Manchester United

Why do Man Utd fans hate the Glazers?

Jamie Spencer
Man Utd fans are fed up of the Glazer family taking money out of the club
Man Utd fans are fed up of the Glazer family taking money out of the club / Robbie Jay Barratt - AMA/GettyImages

Manchester United fans are desperate to see the back of the Glazer family, who have owned the club since the late Malcolm Glazer instigated a controversial leveraged buyout in 2005.

Glazer, who made his fortune in property and then diverse business interests, had previously taken over the NFL’s Tampa Bay Buccaneers in 1995. It was a franchise that had a history of losing but went on to claim its first ever Super Bowl in 2003.

The Glazer family’s ownership of Manchester United has had the opposite effect.

It has only become apparent over the last few years, but there was an element of Sir Alex Ferguson’s genius and far-reaching control at Old Trafford that papered over the cracks – in the first eight years of Glazer ownership, United won five Premier League titles, three League Cups, the Champions League, plus reaching a further two Champions League finals.

In the nine years since Ferguson retired, United have won three major trophies in total – none since 2017, and have burned through numerous permanent managers and £1bn in the transfer market for little to no gain on the pitch.

Opposing fans question why United fans, who have been protesting against the Glazers since the very start, have become so irate about the owner situation when the club has spent so much money in the transfer market. But it goes a lot deeper than that.

The Glazer family’s ownership of Manchester United

How much money have the Glazers taken out of Manchester United?

Prior to the Glazer takeover, United had been debt free since the 1930s when James Gibson saved the club from bankruptcy. Immediately after the takeover, debt soared to £660m as a result of loans used to finance the takeover being secured against United’s assets.

In effect, United have been totally hamstrung by the Glazer family’s ownership model, which has seen an estimated sum of up to £1.6bn taken out of the club. That is in excess of £740m on paying interest on the debt, £147m in debt repayments, £166m in dividends, and director remuneration and management fees totalling nearly £80m – all paid out of the club’s earnings. On top of that, £465m worth of shares have been sold, with proceeds not going back into the club.

Forget how much has been spent, all of which has come from the club’s revenue streams rather than owner-led investment, United are £1.6bn worse off because of their owners.

For comparisons sake, from 2012 to 2021, owner funding at Manchester City totalled nearly £700m, over £500m at both Chelsea and Aston Villa, and close to £500m at Fulham and Everton.

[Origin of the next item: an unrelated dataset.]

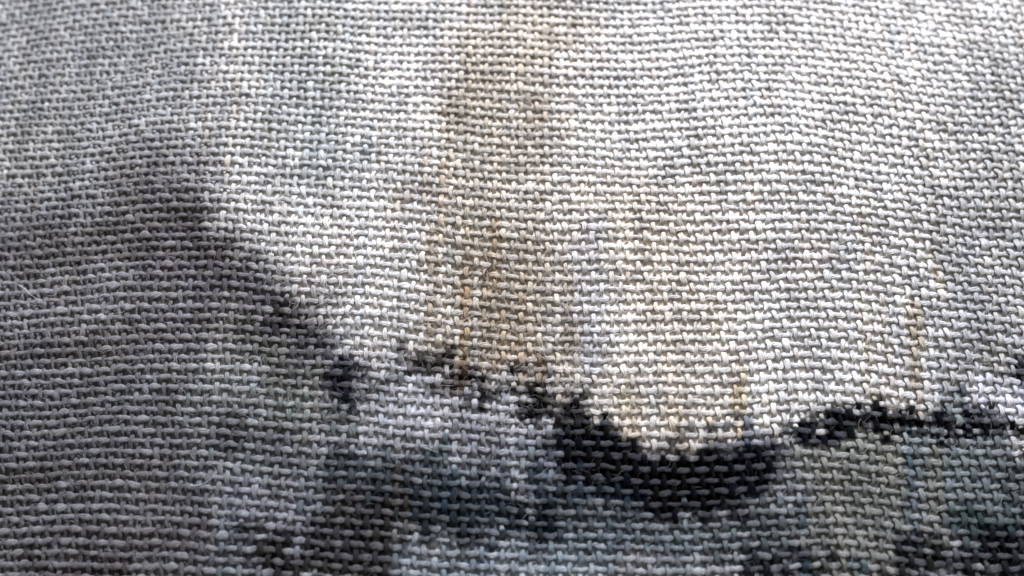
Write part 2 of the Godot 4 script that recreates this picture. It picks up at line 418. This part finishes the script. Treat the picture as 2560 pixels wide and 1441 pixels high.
func make_weft(i: int, mat: Material) -> void:
	var v0 := i * WEFT_PITCH + rng.randf_range(-0.06, 0.06)
	var girth := rng.randf_range(0.92, 1.08)
	var uptake := rng.randf_range(0.90, 0.97)
	var raw := Color(0.44, 0.46, 0.50) * rng.randf_range(0.9, 1.08)
	var n := int(138.0 / WARP_PITCH) * STEPS
	var cs := PackedVector3Array()
	var ws := PackedFloat32Array()
	var hs := PackedFloat32Array()
	var ts := PackedColorArray()
	var lump := 1.0
	var next := 1.0
	var lean := 0.0
	var slip := Vector2.ZERO
	for k in n + 1:
		var u := -71.0 + k * WARP_PITCH / STEPS
		if k % STEPS == 0:
			lump = next
			next = rng.randf_range(0.76, 1.24)
			if rng.randf() < 0.04:
				next = rng.randf_range(1.25, 1.5)
			lean = rng.randf_range(-0.05, 0.05)
		if k % STEPS == STEPS / 2:
			slip = Vector2(rng.randfn(0.0, 0.12), rng.randfn(0.0, 0.14))
		var f := float(k % STEPS) / STEPS
		var c := cos(PI * (u / WARP_PITCH + i))
		var fat := lerpf(lump, next, f * f * (3.0 - 2.0 * f)) * girth
		var z := v0 + drift(u, v0) + lean * sin(PI * f) + 0.16 * slow.get_noise_2d(u * 14.0, i * 57.0)
		var proud := smoothstep(-12.0, -40.0, u)
		var y := height(u, z) + 0.14 * (1.0 - 0.35 * proud) * arch(c) + 0.17 * proud + 0.06 * slow.get_noise_2d(u * 9.0, i * 31.0 + 900.0)
		cs.append(Vector3(u, y, z))
		ws.append((0.232 + 0.055 * c) * fat)
		hs.append((0.165 + 0.02 * c) * sqrt(fat))
		var p := printed(u + slip.x, z + slip.y)
		ts.append(raw.lerp(p, uptake))
	tube(cs, Vector3(0, 0, 1), ws, hs, ts, 0.9, mat, "weft_thread")


func make_warp(j: int, mat: Material) -> void:
	var u0 := j * WARP_PITCH + rng.randf_range(-0.05, 0.05)
	var girth := rng.randf_range(0.86, 1.12)
	var shade := rng.randf_range(0.93, 1.05)
	var n := int(80.0 / WEFT_PITCH) * STEPS
	var cs := PackedVector3Array()
	var ws := PackedFloat32Array()
	var hs := PackedFloat32Array()
	var ts := PackedColorArray()
	var lump := 1.0
	var next := 1.0
	var lean := 0.0
	var slip := Vector2.ZERO
	for k in n + 1:
		var v := -45.0 + k * WEFT_PITCH / STEPS
		if k % STEPS == 0:
			lump = next
			next = rng.randf_range(0.74, 1.22)
			if rng.randf() < 0.03:
				next = rng.randf_range(1.25, 1.6)
			lean = rng.randf_range(-0.06, 0.06)
		if k % STEPS == STEPS / 2:
			slip = Vector2(rng.randfn(0.0, 0.12), rng.randfn(0.0, 0.14))
		var f := float(k % STEPS) / STEPS
		var c := -cos(PI * (v / WEFT_PITCH + j))
		var fat := lerpf(lump, next, f * f * (3.0 - 2.0 * f)) * girth
		var x := u0 + lean * sin(PI * f) + 0.16 * slow.get_noise_2d(v * 14.0 + 77.0, j * 43.0)
		var z := v + drift(u0, v)
		var sunk := smoothstep(-12.0, -40.0, x)
		var y := height(x, z) + 0.21 * (1.0 - 0.5 * sunk) * arch(c) + 0.09 * (1.0 - 1.3 * sunk) + 0.05 * slow.get_noise_2d(v * 9.0 + 50.0, j * 31.0)
		cs.append(Vector3(x, y, z))
		ws.append((0.232 + 0.036 * c) * fat)
		hs.append((0.17 + 0.015 * c) * sqrt(fat))
		var p := printed(x + slip.x, z + slip.y)
		p = Color(pow(p.r, 1.25), pow(p.g, 1.23), pow(p.b, 1.23)) * 1.18      # the upright yarn takes the dye more deeply
		ts.append(p * shade)
	var o := tube(cs, Vector3(1, 0, 0), ws, hs, ts, 0.9, mat, "warp_thread")
	if j == STAINED:
		o.set_meta("label", "upright thread with short orange brown dye stains left of the middle")

const STAINED := -5


# the flat lining glued under the weave, seen in the gaps between the threads
func make_lining() -> void:
	var st := SurfaceTool.new()
	st.begin(Mesh.PRIMITIVE_TRIANGLES)
	var nx := 138
	var nz := 80
	for iz in nz + 1:
		for ix in nx + 1:
			var x := -71.0 + ix
			var z := -46.0 + iz
			var p := printed(x, z)
			st.set_color(Color(pow(p.r, 1.5), pow(p.g, 1.5), pow(p.b, 1.45)) * 1.2)      # the lining soaks the dye up most
			st.set_normal(Vector3.UP)
			st.add_vertex(Vector3(x, height(x, z) - 0.17, z) * MM)
	for iz in nz:
		for ix in nx:
			var a := iz * (nx + 1) + ix
			for q in [a, a + 1, a + nx + 1, a + 1, a + nx + 2, a + nx + 1]:
				st.add_index(q)
	st.generate_normals()
	var m := StandardMaterial3D.new()
	m.vertex_color_use_as_albedo = true
	m.roughness = 1.0
	m.metallic_specular = 0.1
	var o := MeshInstance3D.new()
	o.name = "lining"
	o.mesh = st.commit()
	o.material_override = m
	fabric.add_child(o)


# ------------------------------------------------------------------ loose fibres
func hair_mesh(points: PackedVector3Array, radius: float, st: SurfaceTool) -> void:
	var curve := Curve3D.new()
	for p in points:
		curve.add_point(p)
	for k in points.size():
		var a: Vector3 = points[maxi(k - 1, 0)]
		var b: Vector3 = points[mini(k + 1, points.size() - 1)]
		curve.set_point_out(k, (b - a) / 6.0)
		curve.set_point_in(k, (a - b) / 6.0)
	var n := (points.size() - 1) * 3
	var total := curve.get_baked_length()
	var rings := []
	for k in n + 1:
		var c := curve.sample_baked(total * k / n, true)
		var d := curve.sample_baked(minf(total * k / n + total * 0.02, total), true) - curve.sample_baked(maxf(total * k / n - total * 0.02, 0.0), true)
		d = d.normalized()
		var s := d.cross(Vector3(0.13, 1.0, 0.21)).normalized()
		var u := s.cross(d)
		var r := radius * (1.0 - 0.6 * pow(float(k) / n, 3.0))
		var ring := []
		for q in 4:
			ring.append(c + (s * cos(TAU * q / 4.0) + u * sin(TAU * q / 4.0)) * r)
		rings.append(ring)
	for k in n:
		for q in 4:
			var e := (q + 1) % 4
			for p in [rings[k][q], rings[k + 1][q], rings[k][e], rings[k][e], rings[k + 1][q], rings[k + 1][e]]:
				st.add_vertex(p)


func make_fuzz() -> void:
	var m := StandardMaterial3D.new()
	m.vertex_color_use_as_albedo = true
	m.roughness = 0.5
	for variant in 6:
		var st := SurfaceTool.new()
		st.begin(Mesh.PRIMITIVE_TRIANGLES)
		st.set_smooth_group(0)
		var pts := PackedVector3Array()
		var dir := 0.0
		var at := Vector3.ZERO
		for k in 5:
			pts.append(at * MM)
			dir += rng.randf_range(-0.9, 0.9)
			at += Vector3(cos(dir), [0.35, 0.25, -0.05, -0.3, -0.3][k] * rng.randf_range(0.4, 1.2), sin(dir)) * 0.24
		hair_mesh(pts, 0.009 * MM, st)
		st.generate_normals()
		var mm := MultiMesh.new()
		mm.transform_format = MultiMesh.TRANSFORM_3D
		mm.use_colors = true
		mm.mesh = st.commit()
		mm.mesh.surface_set_material(0, m)
		mm.instance_count = 1500
		for k in mm.instance_count:
			var x := rng.randf_range(-68.0, 64.0)
			var z := rng.randf_range(-44.0, 31.0)
			# worn patches shed more fibres
			if slow.get_noise_2d(x * 3.0 + 40.0, z * 3.0) < -0.08 and rng.randf() < 0.6:
				x = rng.randf_range(-25.0, 12.0)
				z = rng.randf_range(-22.0, 14.0)
			var big := rng.randf_range(0.6, 1.5)
			var b := Basis(Vector3.UP, rng.randf() * TAU).scaled(Vector3(big, big * rng.randf_range(0.5, 1.1), big))
			mm.set_instance_transform(k, Transform3D(b, Vector3(x, height(x, z) + rng.randf_range(0.12, 0.40), z) * MM))
			var c := printed(x, z).lerp(Color(0.6, 0.6, 0.6), rng.randf_range(0.0, 0.12))
			mm.set_instance_color(k, c)
		var o := MultiMeshInstance3D.new()
		o.name = "loose_fibres" if variant == 0 else "loose_fibres_%03d" % variant
		o.multimesh = mm
		o.set_meta("kind", "stuff")
		fabric.add_child(o, true)


func stray(called: String, label: String, category: String, points: Array, radius: float, tint: Color) -> void:
	var st := SurfaceTool.new()
	st.begin(Mesh.PRIMITIVE_TRIANGLES)
	st.set_smooth_group(0)
	var first: Vector3 = points[0]
	var pts := PackedVector3Array()
	for p in points:
		pts.append(Vector3(p.x - first.x, height(p.x, p.z) + p.y - height(first.x, first.z) - first.y, p.z - first.z) * MM)
	hair_mesh(pts, radius * MM, st)
	st.generate_normals()
	var m := StandardMaterial3D.new()
	m.albedo_color = tint
	m.roughness = 0.5
	var o := MeshInstance3D.new()
	o.name = called
	o.mesh = st.commit()
	o.material_override = m
	o.position = Vector3(first.x, height(first.x, first.z) + first.y, first.z) * MM
	o.set_meta("label", label)
	o.set_meta("category", category)
	add_child(o, true)


func make_strays() -> void:
	stray("loose_hair", "thin pale hair lying slantwise across dark rows near the left edge", "hair", [Vector3(-50.9, 0.45, -0.9), Vector3(-50.0, 0.58, -0.45), Vector3(-49.1, 0.6, 0.3), Vector3(-48.1, 0.42, 0.95)], 0.015, Color8(196, 188, 192))
	stray("curled_hair", "tiny black curled hair with a dark knot on the tan threads", "hair", [Vector3(-1.95, 0.57, -2.9), Vector3(-2.0, 0.64, -2.2), Vector3(-2.45, 0.64, -1.75), Vector3(-2.7, 0.62, -1.3), Vector3(-2.6, 0.67, -0.95), Vector3(-2.95, 0.62, -1.05), Vector3(-2.75, 0.68, -1.25), Vector3(-2.5, 0.62, -1.1)], 0.075, Color8(30, 26, 36))
	stray("loose_fibre", "cream fibre looped over the weave beside the orange stained thread", "fibre", [Vector3(-4.9, 0.4, 3.5), Vector3(-4.1, 0.55, 3.0), Vector3(-3.3, 0.62, 2.75), Vector3(-2.8, 0.6, 3.05), Vector3(-2.1, 0.4, 3.75)], 0.016, Color8(200, 192, 176))
	stray("loose_fibre", "short bright fibre end sticking up from the grey rows at lower left", "fibre", [Vector3(-30.4, 0.45, 19.2), Vector3(-29.4, 0.55, 19.1), Vector3(-28.7, 0.7, 18.85), Vector3(-28.4, 0.95, 18.3)], 0.028, Color8(160, 164, 168))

When the Glazer takeover was completed in 2005, United had a world leading stadium and training ground. Now, the facilities at Old Trafford and Carrington lag behind rival clubs because of a startling relative lack of investment over an extended period of time.

Have the Glazers funded Manchester United's transfer business?

As for signings, there is no denying that huge sums of money have been spent on players. But for too long there doesn’t seem to have been a plan from the Old Trafford hierarchy, often lurching between conflicting philosophies and lacking the kind of identity that has been built across town.

The recruitment has been alarmingly consistently poor, with only a handful of players in the post-Ferguson era that could be considered a success. United have also often struggled to close high-profile deals in a way that rival clubs like Manchester City, Liverpool and Chelsea simply haven’t, resorting to pulling out or over-paying, indicative of a lack of relevant expertise in the field.

The combined effect of the parasitic ownership model taking money out and failing to execute sporting operations on a level comparable with competitors has cut United adrift. Fans want United to win, but as a bare minimum they expect the club to at least be punching at its own weight and not having its hands tied by the very people supposed to acting in its best interest.